I've been reading The Cure for Everything! by Timothy Caulfield. The author is attempting to untangle "the twisted messages about health, fitness and happiness." so far it has been extremely enlightening. It has also been very depressing by confirming that there are no short cuts when it come to losing weight, getting fit and staying that way. It is going to be one long hard slog that never ends.
One of the things that Caulfield "reveals" is that exercise won't make you loose weight (though, ironically, it will help you maintain your weight). The one and only way to get skinny and toned is to eat less. For most of us that means a lot less.
So last night when I went to visit a couple of friends what I had read was very much on my mind.

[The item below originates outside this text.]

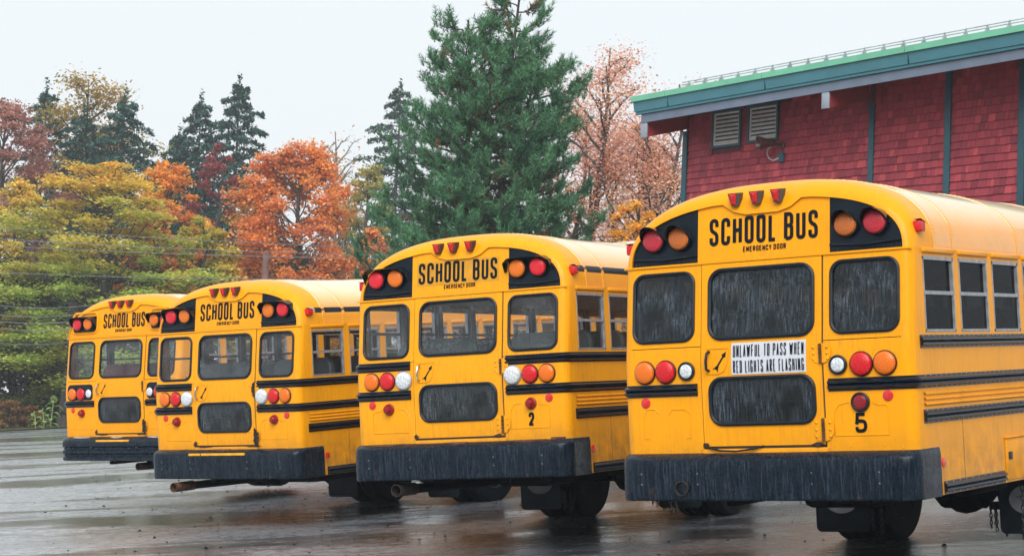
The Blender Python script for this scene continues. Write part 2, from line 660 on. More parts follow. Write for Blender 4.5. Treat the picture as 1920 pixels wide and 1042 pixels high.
# ------------------------------------------------------------------ lettering: single-stroke road letters
LET = {
    'A': (1., [[(0, 0), (.5, 1), (1, 0)], [(.17, .32), (.83, .32)]]),
    'B': (1., [[(0, 0), (0, 1), (1, 1, 1), (1, .53, 1), (0, .53)], [(0, .53), (1, .53, 1), (1, 0, 1), (0, 0)]]),
    'C': (1., [[(1, .70), (1, 1, 1), (0, 1, 1), (0, 0, 1), (1, 0, 1), (1, .30)]]),
    'D': (1., [[(0, 0), (0, 1), (1, 1, 1), (1, 0, 1), (0, 0), (0, .2)]]),
    'E': (.9, [[(1, 1), (0, 1), (0, 0), (1, 0)], [(0, .52), (.85, .52)]]),
    'F': (.9, [[(1, 1), (0, 1), (0, 0)], [(0, .52), (.85, .52)]]),
    'G': (1., [[(1, .70), (1, 1, 1), (0, 1, 1), (0, 0, 1), (1, 0, 1), (1, .46), (.55, .46)]]),
    'H': (1., [[(0, 0), (0, 1)], [(1, 0), (1, 1)], [(0, .52), (1, .52)]]),
    'I': (.02, [[(.5, 0), (.5, 1)]]),
    'L': (.85, [[(0, 1), (0, 0), (1, 0)]]),
    'M': (1.25, [[(0, 0), (0, 1), (.5, .25), (1, 1), (1, 0)]]),
    'N': (1., [[(0, 0), (0, 1), (1, 0), (1, 1)]]),
    'O': (1., [[(.5, 1), (0, 1, 1), (0, 0, 1), (1, 0, 1), (1, 1, 1), (.5, 1)]]),
    'P': (1., [[(0, 0), (0, 1), (1, 1, 1), (1, .48, 1), (0, .48)]]),
    'R': (1., [[(0, 0), (0, 1), (1, 1, 1), (1, .50, 1), (0, .50)], [(.45, .5), (1, 0)]]),
    'S': (1., [[(1, .73), (1, 1, 1), (0, 1, 1), (0, .56, 1), (1, .44, 1), (1, 0, 1), (0, 0, 1), (0, .27)]]),
    'T': (1., [[(0, 1), (1, 1)], [(.5, 1), (.5, 0)]]),
    'U': (1., [[(0, 1), (0, 0, 1), (1, 0, 1), (1, 1)]]),
    'W': (1.7, [[(0, 1), (.25, 0), (.5, .8), (.75, 0), (1, 1)]]),
    'Y': (1., [[(0, 1), (.5, .45), (1, 1)], [(.5, .45), (.5, 0)]]),
    '2': (1., [[(0, .70), (0, 1, 1), (1, 1, 1), (1, .60, .6), (0, .0), (1, 0)]]),
    '5': (1., [[(.95, 1), (.08, 1), (0, .50), (.1, .60, .5), (1, .60, 1), (1, 0, 1), (0, 0, 1), (0, .25)]]),
}


def fillet(pts, rad):
    out_ = []
    n = len(pts)
    for i, p in enumerate(pts):
        if p[2] and 0 < i < n - 1:
            a, b, c = Vector(pts[i - 1][:2]), Vector(p[:2]), Vector(pts[i + 1][:2])
            d1, d2 = (a - b), (c - b)
            r = min(rad * p[2], d1.length * .5, d2.length * .5)
            p1, p2 = b + d1.normalized() * r, b + d2.normalized() * r
            for k in range(6):
                t = k / 5
                out_.append((1 - t) ** 2 * p1 + 2 * t * (1 - t) * (b * .93 + (p1 + p2) * .035) + t * t * p2)
        else:
            out_.append(Vector(p[:2]))
    ded = [out_[0]]
    for q in out_[1:]:
        if (q - ded[-1]).length > 1e-4:
            ded.append(q)
    return ded


def ribbon(P, t):
    V, Fc = [], []
    n = len(P)
    for i in range(n):
        d1 = (P[i] - P[i - 1]).normalized() if i > 0 else (P[1] - P[0]).normalized()
        d2 = (P[i + 1] - P[i]).normalized() if i < n - 1 else d1
        m = Vector((-(d1 + d2).y, (d1 + d2).x))
        m = m.normalized() if m.length > 1e-6 else Vector((-d1.y, d1.x))
        c = max(.45, m.dot(Vector((-d1.y, d1.x))))
        V += [P[i] + m * t / 2 / c, P[i] - m * t / 2 / c]
    for i in range(n - 1):
        Fc.append((2 * i, 2 * i + 1, 2 * i + 3, 2 * i + 2))
    return V, Fc


def lettering(text, x0, x1, z0, z1, t, fn, name, parent, gap=1.05, spc=.75, mat='letter_black'):
    """writes text into the box; fn(x, z, lift) -> xyz"""
    adv = []
    W = 0
    for ch in text:
        wch = spc if ch == ' ' else LET[ch][0]
        adv.append((ch, W, wch))
        W += wch + (gap if ch != ' ' else 0)
    W -= gap
    k = (x1 - x0 - t) / W
    g = G()
    nl = 0
    for ch, u, wch in adv:
        if ch == ' ':
            continue
        for st in LET[ch][1]:
            pts = []
            for p in st:
                pts.append((x0 + t / 2 + (u + p[0] * wch) * k, z0 + t / 2 + p[1] * (z1 - z0 - t), p[2] if len(p) > 2 else 0))
            runs, cur = [], [pts[0]]
            for i_ in range(1, len(pts)):
                cur.append(pts[i_])
                if i_ < len(pts) - 1 and not pts[i_][2]:
                    runs.append((cur, True))
                    cur = [pts[i_]]
            runs.append((cur, False))
            for ri_, (rp, _) in enumerate(runs):
                Q = fillet(rp, .55 * k)
                if ri_ > 0:
                    Q[0] = Q[0] - (Q[1] - Q[0]).normalized() * t * .45
                if ri_ < len(runs) - 1:
                    Q[-1] = Q[-1] + (Q[-1] - Q[-2]).normalized() * t * .45
                Q = [Vector((q.x, min(max(q.y, z0 + t * .35), z1 - t * .35))) if len(runs) > 1 else q for q in Q]
                V, Fc = ribbon(Q, t)
                nl += 1
                g.add([fn(p.x, p.y, .0006 * (nl % 4)) for p in V], Fc)
    return g.obj(name, MAT[mat], parent, 0)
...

I was served a pre-mixed Skinny Girl cocktail that one of my hosts gleefully declared was only 100 calories. "But, 100 calories for how much?" I asked. Out came the bottle and some guestimations and estimations based on how big is a can of pop and how much fits into a martini glass and the ultimate conclusion was that we were drinking more than 100 calories worth of Skinny Girl White Cranberry Cosmos.

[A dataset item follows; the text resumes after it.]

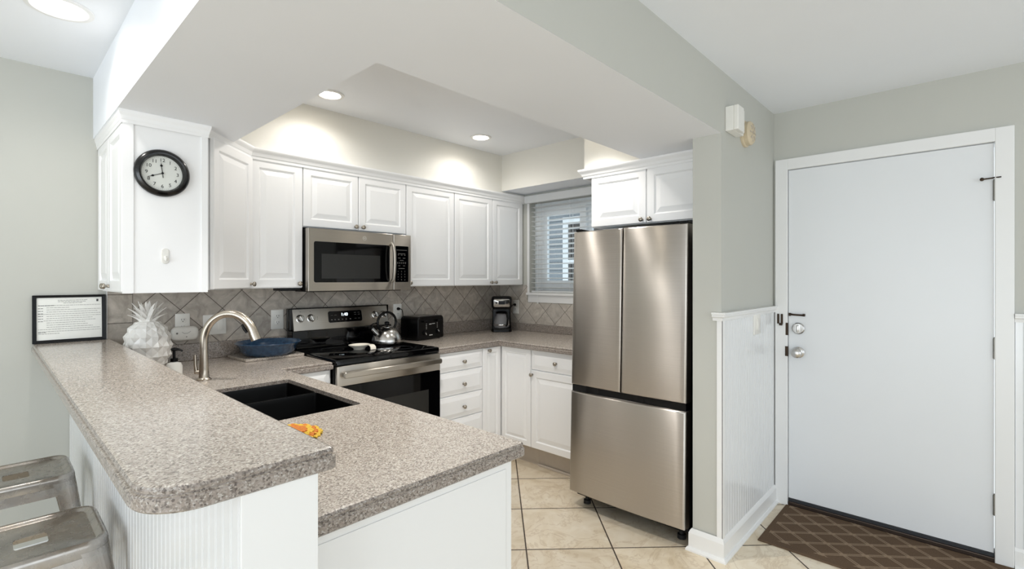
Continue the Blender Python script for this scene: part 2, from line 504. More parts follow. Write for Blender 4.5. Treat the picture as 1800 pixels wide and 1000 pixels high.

The conversation turned to what's in what we eat and how we all eat more than nature ever intended, and how some "healthy" foods are "SO bad for us". That's when I was informed that peanut butter contains... ICING SUGAR! Can you believe it? ICING sugar. They already knew that Kraft peanut butter probably wasn't the best thing to eat but ICING sugar was just a step too far. We should be eating natural peanut butter. Not all that nasty ICING sugar.

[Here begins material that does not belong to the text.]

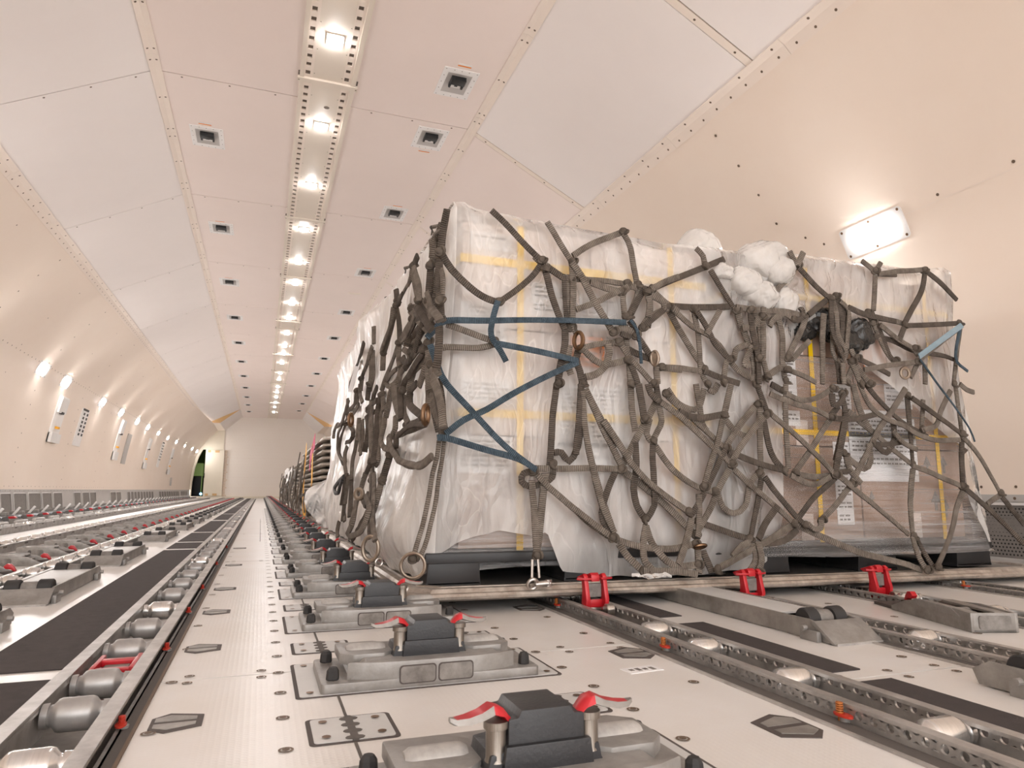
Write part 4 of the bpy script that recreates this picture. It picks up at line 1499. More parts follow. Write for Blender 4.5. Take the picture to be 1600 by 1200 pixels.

At the time I let this slide, but I have to say this now: icing sugar is just sugar. It is no better or worse than what you put in your coffee, it's the same sugar ground to a powder. And while natural peanut butter is better probably healthier than that jar of Skippy, it is by no means a health food. Calorically and fat content wise they're virtually identical. One little adjective turned bad guy sugar into the super villain ICING SUGAR.
I can't blame them for not understanding what icing sugar is: most people of my generation have never been around, let alone involved with food preparation. How would they know the difference between butter and frosting is sugar, or that the difference between margarine and mayonaise is basically an egg.